Figure 2 — 3D Sensitivity Analysis (4 panels)

• Top (3D surface): Shows how $\theta^*$ shifts as the cost weights vary. When $\lambda_{fn} \gg \lambda_{fp}$ (bottom-right of the surface), the optimal threshold drops significantly — the system must become more sensitive to avoid missing costly incidents.
• Bottom-left (Cost landscape): A 3D view of $C(\theta, \lambda_{fn})$, showing the valley floor that defines the optimal threshold at each weight setting.
• Bottom-right (Heatmap): Top-down view of the surface — a practical tool for recalibrating thresholds when business priorities change (e.g., during peak sales season, $\lambda_{fn}$ should be raised, pushing $\theta^*$ down).

---

Results

=======================================================
  ALERT THRESHOLD OPTIMISATION RESULTS
=======================================================
  Optimal threshold  θ*  : 59.75%
  Minimum cost       C*  : 0.1879
  FPR at θ*              : 7.02%
  FNR at θ*              : 0.57%
  Alert volume/hr    V̄   : 7.32 alerts
  Cost at θ*-5pp         : 0.2813  (Δ=+0.0934)
  Cost at θ*+5pp         : 0.3443  (Δ=+0.1564)
=======================================================

[Figure 1 — 2D dashboard saved]

[Figure 2 — 3D sensitivity surface saved]

============================================================
  COMPARATIVE PERFORMANCE TABLE
============================================================
Metric                             θ*=59.7%      θ=70%      θ=60%
------------------------------------------------------------
FPR (%)                               7.02%      0.62%      6.68%
FNR (%)                               0.57%     10.56%      0.62%
Alerts/hr                              7.32       3.17       7.11
Total cost C(θ)                      0.1879     1.0891     0.1882
============================================================

---

Key Takeaways

The framework shows that alert threshold optimisation is a principled engineering problem, not guesswork.

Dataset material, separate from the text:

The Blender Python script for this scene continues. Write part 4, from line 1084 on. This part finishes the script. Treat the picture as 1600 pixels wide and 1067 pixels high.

The three levers are:

1. Accurately model your distributions — gather historical data to fit $\mu, \sigma$ for normal and incident states
2. Quantify your cost weights — how many engineer-hours does a false alarm cost vs a missed P1 incident?
3. Re-optimise dynamically — as traffic patterns change seasonally, $\mu$ and $\sigma$ drift, and $\theta^*$ should be updated automatically

For production systems, this pipeline can be run nightly on rolling 30-day CPU histograms to keep alert thresholds continuously calibrated — eliminating alert fatigue without sacrificing detection coverage.